W. E. est l’aboutissement de l’un des rêves les plus chers à Madonna : mettre en scène la légendaire histoire d’amour entre Wallis Simpson et le roi Edward VIII. Cette liaison a créé tout un émoi dans les années 1930 lorsque le roi a abandonné le trône britannique pour épouser cette fameuse étatsunienne divorcée. Cette histoire nous est présentée à travers les yeux d’une New-Yorkaise contemporaine nommée Wally, malheureuse dans son union avec un brillant –mais absent– médecin de Manhattan. La seule étincelle qui alimente la vie de cette femme au foyer est sa fascination pour l’histoire de Wallis et Edward qui fait justement l’objet d’une vente aux enchères au Sotheby’s. Elle se rend donc tous les jours au salon d’exposition pour étudier les objets et images du couple mythique.
Attrayant avant tout
Ce film surprend d’abord par la beauté de ses images. Chaque plan est d’un esthétisme irréprochable comparable à celui créé par Tom Ford dans A Single Man. Madonna confie toutefois s’être inspirée du film français La vie en Rose pour les prises de vue et les mouvements de caméra. Les nombreux angles et les variations de plans nous donnent l’impression de connaître les protagonistes sous toutes leurs coutures.
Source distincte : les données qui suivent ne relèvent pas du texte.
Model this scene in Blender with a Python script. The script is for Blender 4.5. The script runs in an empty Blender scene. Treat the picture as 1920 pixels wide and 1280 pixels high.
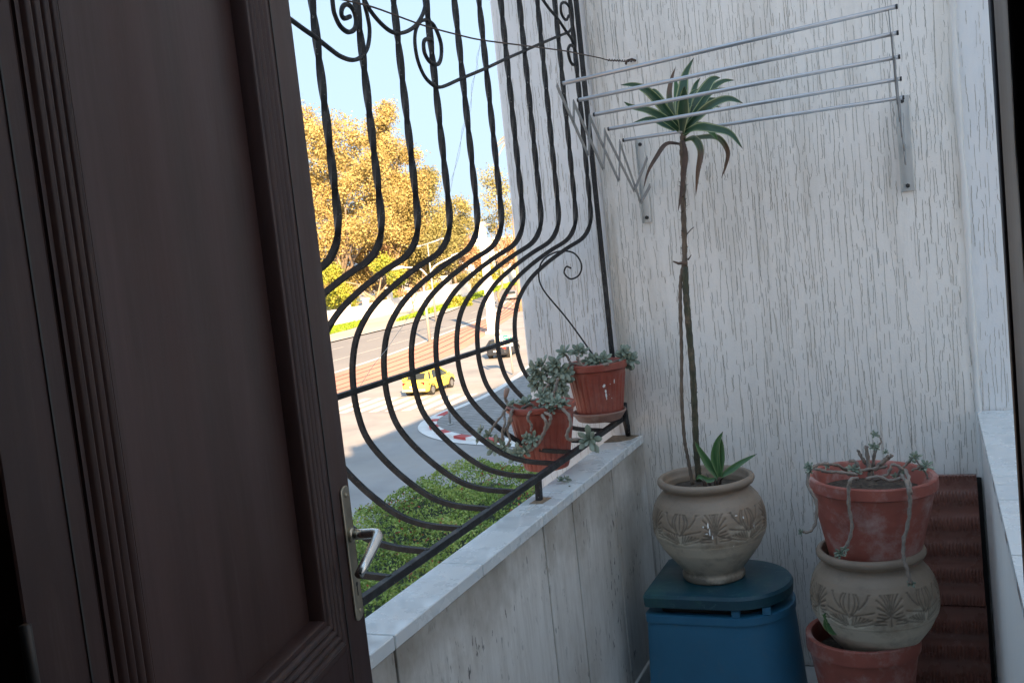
import bpy, math, random
import numpy as np
from mathutils import Vector, Matrix
random.seed(7); rng=np.random.default_rng(7)
sc=bpy.context.scene; COL=sc.collection
PI=math.pi
# ------------------------------------------------------------------ camera
F=1880.; CX,CY=960.,640.
R=np.array([[0.9188055423762148,0.06265829299577948,0.3897054190251975],[0.3802234562463573,0.12453140431305706,-0.9164726142443604],[-0.10595517268554731,0.9902352587434327,0.09059599175737788]])
CAM=np.array([0,0,1.6])
def ray(px,py): return R@np.array([px-CX,-(py-CY),-F])
def at(px,py,ax,val):
    d=ray(px,py); t=(val-CAM[ax])/d[ax]; return CAM+d*t
def aX(px,py,v): return at(px,py,0,v)
def aY(px,py,v): return at(px,py,1,v)
def aZ(px,py,v): return at(px,py,2,v)
cam=bpy.data.cameras.new('camera'); co=bpy.data.objects.new('camera',cam); COL.objects.link(co)
M4=Matrix([[*R[0],0],[*R[1],0],[*R[2],1.6],[0,0,0,1]]); co.matrix_world=M4
cam.sensor_width=36; cam.lens=F/1920*36; cam.clip_start=.05; cam.clip_end=3000; sc.camera=co
# ------------------------------------------------------------------ materials
def newmat(name):
    m=bpy.data.materials.new(name); m.use_nodes=True; nt=m.node_tree; b=nt.nodes['Principled BSDF']; return m,nt,b
def N(nt,t,**k):
    n=nt.nodes.new(t)
    for a,v in k.items():
        if a.startswith('i_'): n.inputs[a[2:].replace('_',' ')].default_value=v
        else: setattr(n,a,v)
    return n
def L(nt,a,b): nt.links.new(a,b)
def objco(nt,scale=(1,1,1)):
    t=N(nt,'ShaderNodeTexCoord'); m=N(nt,'ShaderNodeMapping'); m.inputs['Scale'].default_value=scale
    L(nt,t.outputs['Object'],m.inputs['Vector']); return m.outputs['Vector']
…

Chaque détail, tant au niveau du maquillage, des costumes et des décors, est étudié à la perfection. La musique et la direction photographique reflètent parfaitement les émotions parfois frivoles, parfois dramatiques, vécues par les personnages. Un résultat visuellement somptueux.
Tissage forcé
Les lacunes du long-métrage se situent davantage au niveau du scénario, écrit par Madonna et Alek Keshishian (With Honors, In Bed with Madonna). La plus grande faiblesse du récit est probablement celle du lien entre Wallis et Wally. Outre la ressemblance de leur prénom, rien ne les unit réellement. L’obsession de Wally envers l’histoire de Wallis semble forcée et créée pour les besoins du film ; exception faite du moment où Wallis ose jeter à Wally de se « trouver une vie » alors que cette dernière se présente une énième fois à l’exposition du Sotheby’s. Autre élément lassant du film : le recours excessif aux transitions par analogie. Il n’est pas nécessaire de faire un arrêt sur une théière exposée au Sotheby’s pour nous transporter au tea room de 1936.
Le film comporte également certaines longueurs et des événements qui manquent de réalisme. Difficile de croire que le richissime homme d’affaire Mohamed Al-Fayed accorde à Wally, cette américaine sortie de nulle part, le droit de consulter les lettres échangées par le couple légendaire, trésor normalement gardé sous clé dans sa cossue demeure de Bois-de-Boulogne.
Une performance juste
On apprécie le choix des acteurs qui n’appartiennent pas au panel habituel hollywoodien, mais dont les visages nous sont vaguement familiers. L’interprétation de Wally par l’Australienne Abbie Cornish est profonde et poignante. On capte bien sa solitude à travers ses fixations et son errance. Nous sommes autant charmés par Andrea Riseborough dans le rôle de Wallis, une femme flamboyante, qui séduit davantage par ses paroles que par sa beauté physique.
C’est du « Madonna »
Suite à sa projection à la Mostra de Venise et au Toronto International Film Festival, des critiques ont trouvé ce film simplet et embellissant excessivement la réalité. Difficile de savoir si les critiques avaient de trop grandes attentes face à ce film, ou encore, des préjugés envers Madonna au poste de réalisatrice. Cette dernière mérite tout de même quelques applaudissements.
Un film à son image : pétillant, dramatique, stylisé et un peu bonbon. Quoique W.E. a plutôt l’arôme du chocolat noir : un goût doux-amer et raffiné, que l’on savoure jusqu’à la fin.